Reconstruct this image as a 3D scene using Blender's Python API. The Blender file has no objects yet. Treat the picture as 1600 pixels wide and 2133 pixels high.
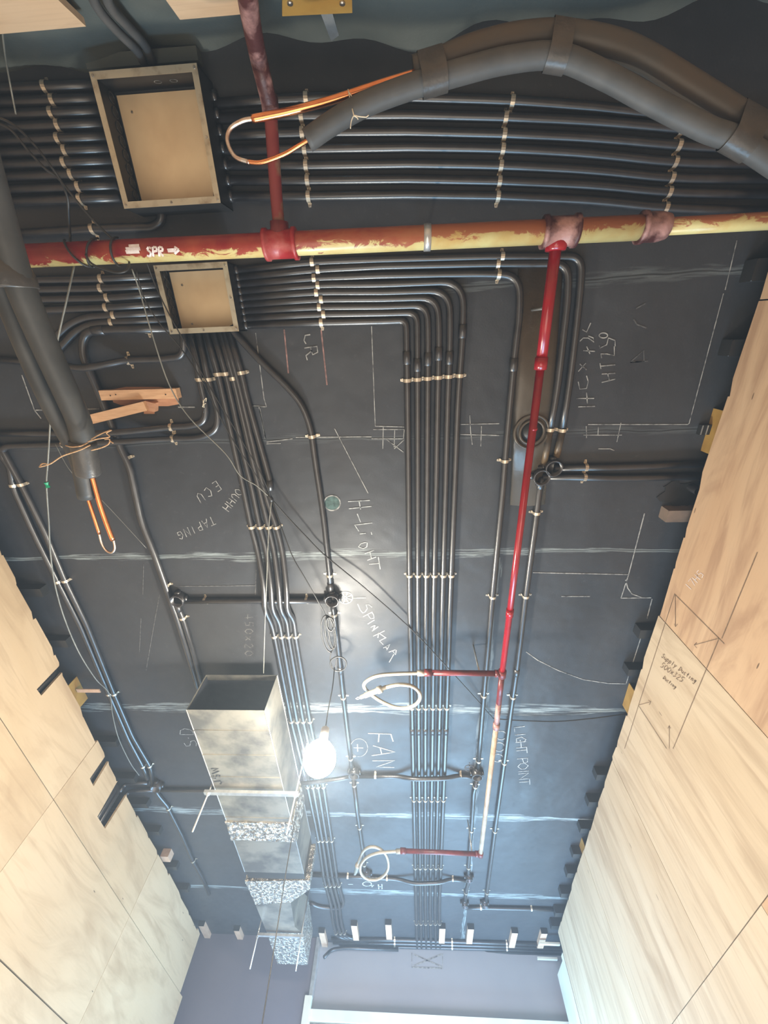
==
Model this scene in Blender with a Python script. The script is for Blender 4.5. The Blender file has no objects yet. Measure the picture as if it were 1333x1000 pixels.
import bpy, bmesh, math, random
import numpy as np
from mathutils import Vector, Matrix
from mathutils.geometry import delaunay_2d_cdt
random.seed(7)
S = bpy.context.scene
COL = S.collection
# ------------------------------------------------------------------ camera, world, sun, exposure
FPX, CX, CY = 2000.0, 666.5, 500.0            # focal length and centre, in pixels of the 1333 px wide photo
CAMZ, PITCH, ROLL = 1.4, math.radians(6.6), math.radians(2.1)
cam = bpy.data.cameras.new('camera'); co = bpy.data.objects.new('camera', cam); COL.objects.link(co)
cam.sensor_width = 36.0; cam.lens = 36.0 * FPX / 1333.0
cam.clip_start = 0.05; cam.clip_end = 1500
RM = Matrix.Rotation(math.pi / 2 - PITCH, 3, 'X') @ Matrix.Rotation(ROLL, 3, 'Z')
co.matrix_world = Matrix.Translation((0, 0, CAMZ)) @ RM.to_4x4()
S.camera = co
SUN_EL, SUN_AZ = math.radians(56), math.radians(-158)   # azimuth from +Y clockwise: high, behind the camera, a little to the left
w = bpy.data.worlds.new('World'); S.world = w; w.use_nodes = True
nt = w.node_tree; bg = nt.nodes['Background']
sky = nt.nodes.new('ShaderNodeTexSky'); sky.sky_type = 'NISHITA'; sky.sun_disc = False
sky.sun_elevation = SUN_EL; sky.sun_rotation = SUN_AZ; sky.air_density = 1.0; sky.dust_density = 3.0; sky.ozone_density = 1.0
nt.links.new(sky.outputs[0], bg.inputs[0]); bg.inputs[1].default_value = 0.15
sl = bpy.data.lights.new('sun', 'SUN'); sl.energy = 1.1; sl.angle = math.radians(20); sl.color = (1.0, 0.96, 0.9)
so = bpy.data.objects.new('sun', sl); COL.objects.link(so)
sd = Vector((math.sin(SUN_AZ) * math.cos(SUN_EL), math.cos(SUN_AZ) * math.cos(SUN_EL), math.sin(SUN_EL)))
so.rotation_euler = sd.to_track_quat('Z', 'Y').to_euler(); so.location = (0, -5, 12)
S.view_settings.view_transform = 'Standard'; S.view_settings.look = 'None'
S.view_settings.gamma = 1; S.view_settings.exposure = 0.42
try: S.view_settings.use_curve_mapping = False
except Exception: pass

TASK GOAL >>
Above are the records. Identify each line that contains the word "Python".

OUTPUT FOR THIS EXERCISE >>
Reconstruct this image as a 3D scene using Blender's Python API. The Blender file has no objects yet. Treat the picture as 1600 pixels wide and 2133 pixels high.
Model this scene in Blender with a Python script. The script is for Blender 4.5. The Blender file has no objects yet. Measure the picture as if it were 1333x1000 pixels.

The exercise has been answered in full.